Ronald Darby went down with an injury scare of his own in week one, forcing him to miss half of his first campaign in Midnight Green. This once again elevated Jalen Mills to the number one spot. Covering elite receivers and perfecting his off-coverage technique, Mills has come a long way since his rookie days. A key breakup that sealed the deal against Atlanta in the NFC Championship game will stand out to many, but his heart and resilience should be just as poignant. No corner was targeted more than the former LSU standout in 2017 as teams looked to exploit the weak link in the secondary, but the more they backed the Dog against the wall, the more its bite became worse than its bark.

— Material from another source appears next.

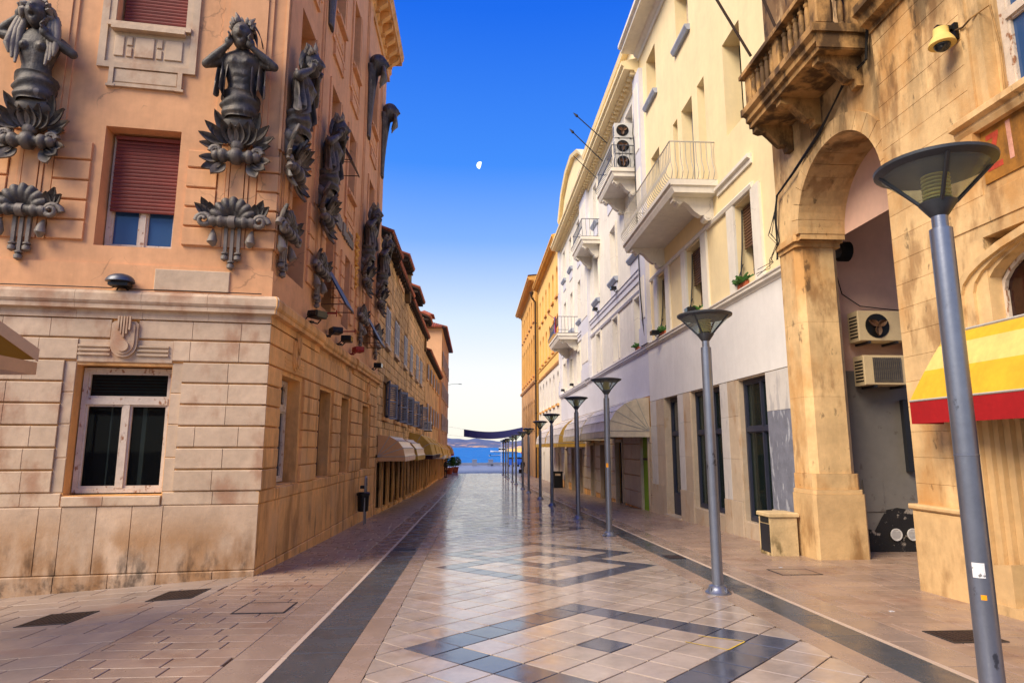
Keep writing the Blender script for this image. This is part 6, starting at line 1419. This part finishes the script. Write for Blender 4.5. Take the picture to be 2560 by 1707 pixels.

The unpopular option here then would be to cash in on Jalen Mills after a stunning sophomore campaign, retaining Jones and Darby as starters, penning Patrick Robinson to a new contract. This isn’t likely, but a this stage you can certainly make the case for Mills having more value in a trade than Ronald Darby due to age, durability and recent production.

The smartest option for the Eagles would be to get their best three cornerbacks on the field. Jalen Mills played plenty of snaps from the slot during his rookie season and it’s arguable that his skillset would be more suited to that role, given his physicality and desire to get down and dirty with big hits and secure tackles. That would allow Mills, Jones and Darby all to play at the same time.

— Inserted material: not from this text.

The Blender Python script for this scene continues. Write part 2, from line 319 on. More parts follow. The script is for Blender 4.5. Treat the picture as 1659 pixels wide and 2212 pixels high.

However, here’s catch-22. Ronald Darby has one year left on his contract with the Eagles and will be sniffing for an extension, enter the next domino. Would the Eagles seek to cash in on Darby, who missed eight games with an injury in his first season as an Eagle, while value is there and use that saving to retain Patrick Robinson, fielding a combo of Jones, Mills and Robinson, or instead let Darby ride out his contract and potentially walk into free agency?

If the Eagles proceed to part ways with either Darby or Robinson, they’re certainly going to need re-enforcements. Beyond a wildly impressive Rasul Douglas, the Eagles have a lack of starter-ready or even backup-ready depth at the position. In recent years, the team turned to the CFL for names such as Mitchell White and Aaron Grymes to compete during Training Camp, but with such a deep cornerback class this year, it would behoove the Eagles to try and grab a late steal. (We’ll have plenty of cornerback prospect analysis and interviews with some potential targets so don’t panic).

It’s safe to say that the secondary that soared high above expectations in 2017 may have a very different look as we head into the depths of the offseason…but will that be for better or worse? The answer to that lies in the hands of Howie Roseman.